Television – Marquee Moon
Ghost – Hypnotic Underworld
The next year (2004) I was back out in California and made another trip to Amoeba Records to spend all of my money. I don’t know how I remember that I bought those particular albums, but I am 100% certain that I did. I left with a huge stack and was insanely happy to buy all these albums that I couldn’t find at home. It was like the greatest record coup of my life up to that point. I bought the Comets on Fire album because my dad and I had seen them open up for Sonic Youth a few months prior. My dad wore an Iggy Pop shirt to that concert.
Fennesz – Venice
My parents bought me this album for Christmas. I had one of his other earlier albums for a couple years prior, but this really opened my eyes up to a new world of sound. Keith Fullerton Whitman’s Lisbon was also influential in the same way and Nick, Jezy, and I directed an experimental short film using it as a soundtrack that ended up getting shown in an art show in Oklahoma City. Matt Hoffman was there for the screening. Weird.
Les Savy Fav live
The best moment of my first music festival experience (Intonation 2005) was definitely Les Savy Fav’s crazy set that was almost shut down by police. I can’t even begin to explain it. I saw them a few years later at Fun Fun Fun and they were every bit as incredible.
Burial – Untrue
Clark – Totems Flare
This album marked the moment when I really got back into electronic music hardcore. I had heard parts of the album that came out before this, and it’s awesome as well, but this was when the music really clicked with me. Clark’s Totems Flare was equally important for similar reasons a couple years later.
My Bloody Valentine live
I had been heavily into shoegaze for years and Loveless was one of my favorite albums of any genre, so when I finally got to see them perform live I was incredibly excited. Nothing could have prepared me for the spiritual sonic assault of that show. The loudest, most intense, most pleasurable, most insane concert experience of my entire life. The only other band that has come close to matching this experience for me was the two times I saw The Jesus Lizard or the psychedelic zoo concert that The Flaming Lips put on, but even as amazing as they were, they didn’t make me feel like I was levitating like My Bloody Valentine’s literally jet engine-loud show did.

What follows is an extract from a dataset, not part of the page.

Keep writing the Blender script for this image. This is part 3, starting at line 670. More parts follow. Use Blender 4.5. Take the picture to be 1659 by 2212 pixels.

Rage Against the Machine live at Lollapalooza 2008
This was, not surprisingly, a great show by a terrific live band that I had a lot of nostalgia for but didn’t listen to super regularly any more, but what made it so memorable was the fact that it nearly turned into a full-fledged riot when a ridiculously large group of anarchists fought through a police barricade, tore down the fence, destroyed the festival’s ATM machines, and then proceeded to crush portions of the crowd, nearly bringing the show to a halt on multiple occasions. The feeling in the streets of Chicago after the show was too intense to describe. It was legitimately terrifying, but I’m glad I was there and survived without injury. Then Obama was elected.

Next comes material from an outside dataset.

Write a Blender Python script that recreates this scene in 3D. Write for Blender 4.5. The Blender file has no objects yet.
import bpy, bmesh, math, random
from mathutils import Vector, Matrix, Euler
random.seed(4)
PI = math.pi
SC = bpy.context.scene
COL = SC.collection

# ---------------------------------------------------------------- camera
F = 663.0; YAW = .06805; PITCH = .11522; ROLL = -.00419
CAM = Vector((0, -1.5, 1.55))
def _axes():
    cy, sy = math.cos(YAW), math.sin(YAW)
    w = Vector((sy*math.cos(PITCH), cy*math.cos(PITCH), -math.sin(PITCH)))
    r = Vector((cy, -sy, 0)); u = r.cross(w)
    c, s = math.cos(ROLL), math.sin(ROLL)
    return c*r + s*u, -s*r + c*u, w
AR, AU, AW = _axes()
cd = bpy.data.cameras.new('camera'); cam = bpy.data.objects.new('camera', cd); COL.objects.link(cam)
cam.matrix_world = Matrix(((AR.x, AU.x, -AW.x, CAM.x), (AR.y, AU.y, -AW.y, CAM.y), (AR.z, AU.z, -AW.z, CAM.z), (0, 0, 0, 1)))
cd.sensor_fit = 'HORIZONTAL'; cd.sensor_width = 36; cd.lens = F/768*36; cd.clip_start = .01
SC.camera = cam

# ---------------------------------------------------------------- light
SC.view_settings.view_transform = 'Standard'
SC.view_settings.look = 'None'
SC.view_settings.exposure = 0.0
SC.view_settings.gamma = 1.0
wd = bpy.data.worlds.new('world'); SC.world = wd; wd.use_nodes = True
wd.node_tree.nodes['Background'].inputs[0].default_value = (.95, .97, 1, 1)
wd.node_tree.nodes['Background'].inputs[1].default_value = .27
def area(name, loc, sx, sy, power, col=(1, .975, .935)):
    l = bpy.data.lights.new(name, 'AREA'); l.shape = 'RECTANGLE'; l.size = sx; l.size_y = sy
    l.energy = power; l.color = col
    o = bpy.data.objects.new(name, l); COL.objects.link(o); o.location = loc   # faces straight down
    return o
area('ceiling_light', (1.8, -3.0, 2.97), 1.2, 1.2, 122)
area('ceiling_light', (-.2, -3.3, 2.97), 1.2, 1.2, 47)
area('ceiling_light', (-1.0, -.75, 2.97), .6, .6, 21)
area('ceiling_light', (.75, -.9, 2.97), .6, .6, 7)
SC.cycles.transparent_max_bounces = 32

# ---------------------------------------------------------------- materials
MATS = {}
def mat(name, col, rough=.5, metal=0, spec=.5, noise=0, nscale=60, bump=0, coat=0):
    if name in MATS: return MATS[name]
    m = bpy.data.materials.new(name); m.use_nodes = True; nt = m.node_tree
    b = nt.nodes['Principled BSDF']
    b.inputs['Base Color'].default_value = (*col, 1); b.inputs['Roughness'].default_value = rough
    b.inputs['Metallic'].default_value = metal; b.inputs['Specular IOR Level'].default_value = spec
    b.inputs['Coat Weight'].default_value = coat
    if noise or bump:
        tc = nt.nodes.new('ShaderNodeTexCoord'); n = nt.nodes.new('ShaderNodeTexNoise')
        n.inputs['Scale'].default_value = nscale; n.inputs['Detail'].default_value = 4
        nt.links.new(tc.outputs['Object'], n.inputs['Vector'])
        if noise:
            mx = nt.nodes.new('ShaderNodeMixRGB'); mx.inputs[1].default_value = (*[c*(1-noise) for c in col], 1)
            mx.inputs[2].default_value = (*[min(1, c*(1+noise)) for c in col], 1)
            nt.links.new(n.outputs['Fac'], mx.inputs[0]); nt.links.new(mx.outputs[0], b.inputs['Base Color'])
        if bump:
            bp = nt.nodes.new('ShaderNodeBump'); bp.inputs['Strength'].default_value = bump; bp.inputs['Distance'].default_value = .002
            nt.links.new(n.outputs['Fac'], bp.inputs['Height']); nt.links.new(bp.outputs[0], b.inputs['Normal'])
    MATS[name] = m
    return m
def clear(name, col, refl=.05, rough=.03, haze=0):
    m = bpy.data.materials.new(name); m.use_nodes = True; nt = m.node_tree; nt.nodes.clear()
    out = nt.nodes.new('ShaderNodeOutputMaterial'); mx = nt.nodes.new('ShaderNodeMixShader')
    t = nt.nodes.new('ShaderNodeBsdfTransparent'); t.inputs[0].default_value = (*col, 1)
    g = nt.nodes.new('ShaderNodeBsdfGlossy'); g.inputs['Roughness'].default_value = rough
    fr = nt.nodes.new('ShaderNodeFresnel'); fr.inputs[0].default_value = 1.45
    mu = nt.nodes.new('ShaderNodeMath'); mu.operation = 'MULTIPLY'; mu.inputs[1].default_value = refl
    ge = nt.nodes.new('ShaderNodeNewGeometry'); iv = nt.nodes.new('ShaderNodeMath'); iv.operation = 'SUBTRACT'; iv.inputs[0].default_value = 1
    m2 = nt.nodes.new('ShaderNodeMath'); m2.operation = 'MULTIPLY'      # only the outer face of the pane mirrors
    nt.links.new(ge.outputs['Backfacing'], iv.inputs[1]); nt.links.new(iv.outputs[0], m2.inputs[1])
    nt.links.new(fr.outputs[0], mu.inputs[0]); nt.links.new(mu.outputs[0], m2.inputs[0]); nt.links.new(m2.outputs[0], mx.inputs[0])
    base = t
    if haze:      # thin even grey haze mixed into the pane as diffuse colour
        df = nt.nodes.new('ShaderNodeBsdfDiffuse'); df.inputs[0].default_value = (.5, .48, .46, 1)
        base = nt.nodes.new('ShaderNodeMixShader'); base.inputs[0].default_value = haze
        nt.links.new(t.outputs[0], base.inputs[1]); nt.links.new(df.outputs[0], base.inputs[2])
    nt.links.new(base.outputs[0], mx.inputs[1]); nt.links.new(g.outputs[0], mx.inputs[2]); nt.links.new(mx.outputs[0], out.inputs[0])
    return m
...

Sunn O))) – Monoliths and Dimensions
I had a couple of their other albums, and I had always kept one foot in the heavy music scene ever since my early Metallica/Slayer days, but this album knocked me on my ass and fully reawakened my appreciation of really heavy sounds, from black metal to noise to grindcore to death metal to doom and everything in between.
Girls – Album
I don’t have much to say about this album or this band other than I’m glad I got to see them twice before they broke up and that their music has meant a lot to me the past few years. They helped to reaffirm my belief in indie music just when I was starting to think it was all becoming watered down, over-hyped hipster mush. Just great songs. Still pretty hipsterish by appearance, but Christopher Owens is the most sincere songwriter out there right now.
Pictureplane – Thee Physical
I have to mention this relatively recent album because it has been a constant staple of euphoria during what has been the happiest year of my life up to this point. Especially “Real is a Feeling”. I loved it when it came out last year but, as a soundtrack to my current happiness, it has only increased in stature. Nothing ground-breaking, necessarily, but it fulfills everything that music is required to fulfill for me.